Beyond Muller-Lyer: Culture shapes ‘universal' visual phenomenology in multiple illusions across a rural-urban gradient
Kroupin, Ivan, Davis, Helen Elizabeth, Lopes, Aparicio Jose Paredes, Konkle, Talia, Muthukrishna, Michael
escholarship.org
Author(s): Kroupin, Ivan; Davis, Helen Elizabeth; Lopes, Aparicio Jose Paredes; Konkle, Talia; Muthukrishna, Michael | Abstract: How cultural experience affects visual perception is a question of outstanding interest to debates regarding universality and cultural-specificity in human cognition.
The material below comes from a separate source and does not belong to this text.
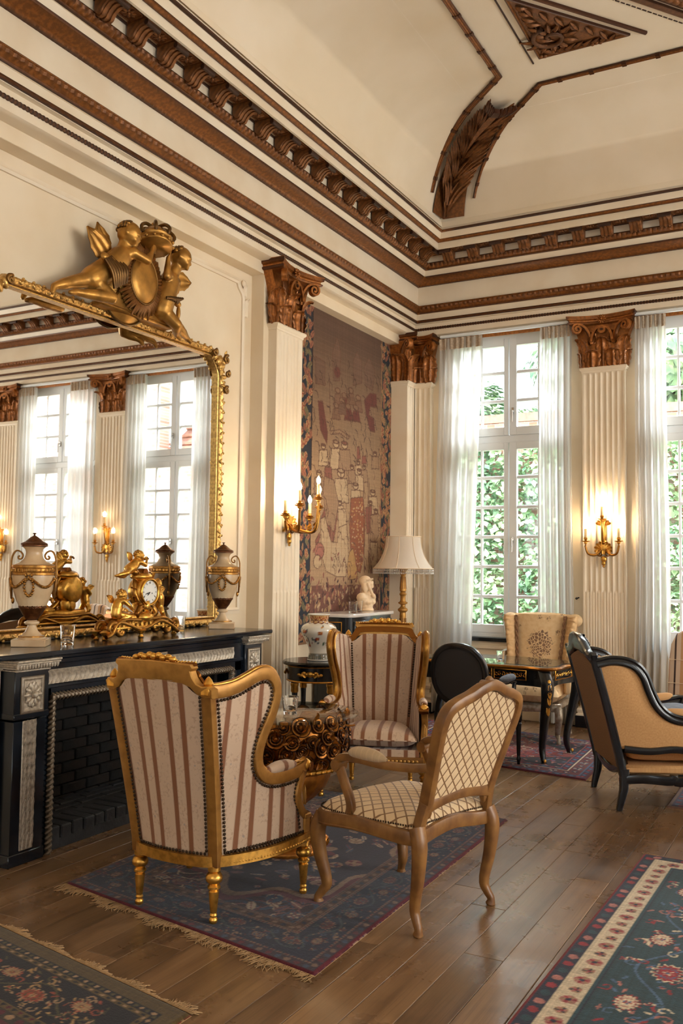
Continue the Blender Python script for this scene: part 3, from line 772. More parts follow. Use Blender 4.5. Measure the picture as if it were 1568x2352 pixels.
# wainscot panels, baseboards
pm = [(0, 0), (.012, .004), (.016, .014), (.008, .022), (0, .024)]
def panel(x0, x1, z0, z1, y, m_=.02):
    return sw([(x0, y, z0), (x1, y, z0), (x1, y, z1), (x0, y, z1)], [(-.012, 0), (-.012, -.008), (0, -.014), (.012, -.006), (.012, 0)], ref=(0, 0, 0.0001) if 0 else (1, 0, 1), closed=True)
def panelframe(P, N, w_=.028, d=.016):
    """flat picture-frame moulding round a closed planar path with normal N"""
    return sw(P, [(0, -w_ / 2), (d * .6, -w_ / 2), (d, -w_ / 6), (d * .5, w_ / 6), (d * .4, w_ / 2), (0, w_ / 2)], ref=N, closed=True)
wp = [panelframe([(c - .5, YW, .28), (c + .5, YW, .28), (c + .5, YW, .62), (c - .5, YW, .62)], (0, -1, 0)) for c in WC]
wp += [box(1.46, .03, .035, (c, YW - .012, .50 + .2), .008) for c in WC]
struct('trim_19', J(wp), M_trimw)
struct('baseboard_back', J([J(box(1.40, .03, .17, (c, YW - .013, .085), .005), box(1.4, .045, .03, (c, YW - .02, .185), .008)) for c in WC]), M_trimw)
struct('baseboard_left', J(box(.03, 1.9, .14, (XW + .014, 7.65, .07), .004), box(.03, 6.2, .14, (XW + .014, 0, .07), .004)), M_black)
# raised panel moulding on the chimney wall with a chamfered, carved corner
zt_ = 3.765
PP = [(XW, -.5, 1.15), (XW, 5.96, 1.15), (XW, 5.96, 3.64), (XW, 5.945, 3.68), (XW, 5.90, 3.72), (XW, 5.875, zt_), (XW, -.5, zt_)]
struct('trim_30', J(panelframe(PP, (1, 0, 0), .05, .022)), M_trimw)
orn = [leaf(.16, .07, 1.4, 3, .15).t(loc=(XW + .01, 5.985, 3.50), rot=(0, 0, -pi / 2)), leaf(.10, .06, 1.2, 3, .15).t(loc=(XW + .01, 5.97, 3.66), rot=(0, 0, -pi / 2)), ell(.014, .03, .03, (XW + .01, 5.955, 3.76)), ell(.012, .02, .025, (XW + .01, 6.0, 3.62))]
struct('trim_31', J(orn), M_trimw, 60)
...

Yet, work comparing visual perception in 'typical' urban, industrialized samples with groups living in rural environments, typical for 99% of our species' history is strikingly limited (Deregowski, 2017). Here we more than double the total number of paradigms (visual illusions) in this literature, reporting data from 1) a 'typical' UK/US urban sample 2) a developing Namibian town 3) rural Namibian villages. Results reveal profound differences in visual processing, including aspects previously assumed to be universal (e.g. amodal completion in Gestalt shapes, line perception in the Cafe wall illusion). In contrast to recent arguments for the limited role of cultural experience in visual perception (Amir & Firestone, 2025), the present work indicates that a major research program in CCVS is warranted to capture the ways culture shapes visual perception.